The Project
Queer dramaturgy as an approach to archiving the experiences of Section 28 for LGBTQ+ students is a Practice as Research PhD project by queer theatre director Harry Mackrill. The research will examine the scar tissue left by Section 28 for those of the LGBTQ+ community who were educated under the act. The practice will develop a dramaturgy which archives these experiences.
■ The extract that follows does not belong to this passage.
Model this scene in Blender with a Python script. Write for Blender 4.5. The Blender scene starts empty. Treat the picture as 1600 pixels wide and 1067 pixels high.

The research will look to how the legislation impacted the performance making practices of LGBTQ+ UK theatre artists and if traces remain in their work today.

What was Section 28?
Section 28 of the Local Government Act 1988 legislated that Local Authorities shall not:
- Intentionally promote homosexuality or publish material with the intention of promoting homosexuality
- Promote the teaching in any maintained school of the acceptability of homosexuality as a pretended family relationship
Queer activist, historian and sociologist Jeffrey Weeks (2016) has called Section 28 “perhaps as significant for lesbian and gay history as the 1885 Labouchere Amendment and the 1967 reform act” (238). The clause resulted in zero prosecutions, and it is acknowledged that its “impact lay in its symbolic value” (Weeks, 2016: 242). Research has found that the Act contributed to a “climate of fear and self-censorship” (Edwards et al, 2016) and “left a legacy of caution, self-censorship and complex identity management” (Lee, 2019) for LGBTQ+ teachers, institutionalised “a hierarchical relationship between heterosexuality and homosexuality” (Burridge, 2004: 329) and encouraged a climate of anti-queer bullying across British schools (ibid.).
This project acknowledges and celebrates the activism, protest and creative power of those who fought against Section 28. Yet the legislation lasted for fifteen years and impacted a generation of LGBTQ+ people. This project will attend to the gap in knowledge around the impact of Section 28 on performance practices in the UK for LGBTQ+ individuals educated under the Act.

Research Questions
1. In what ways can queer dramaturgy be used to research and archive the experiences of education under section 28 for LGBTQ+ identifying individuals?
2. How can queer dramaturgy operate as a research tool to explore the impact of section 28 on actor training in the UK for LGBTQ+ identifying individuals?
3. How can queer dramaturgy operate as a research tool to explore the impact of section 28 in the performance practice(s) of LGBTQ+ identifying individuals who trained as actors?

A Note on Practice
This research is rooted in a practice I shall term queer dramaturgy. Dramaturgy as the “totality of the performance-making process” (Trencsenyi & Cochrane, 2015: 9) and queerness as a locally contingent term that is “by definition whatever is at odds with normal, the legitimate, the dominant” (Halperin, 1995: 62).
Queer dramaturgy, in this context, uses the performance making process as a research tool that queers space to make the previously unknowable knowable. The spaces to be queered are theoretical, artistic and physical. The queer body can enter this dramaturgical space and stake a claim on the history and experiences of Section 28 for LGBTQ+ students educated under the act, meaning the project can, as Jose Esteban Munoz says, “look towards the past, critique the present and envision the future” (1999: 34).
The research is undertaken through Leeds Beckett University School of Arts. Dr Adele Senior is Director of Studies and Dr Mark Flisher is Supervisor. The project has partnered with Leicester Curve, Key Theatre Peterborough and Conway Hall.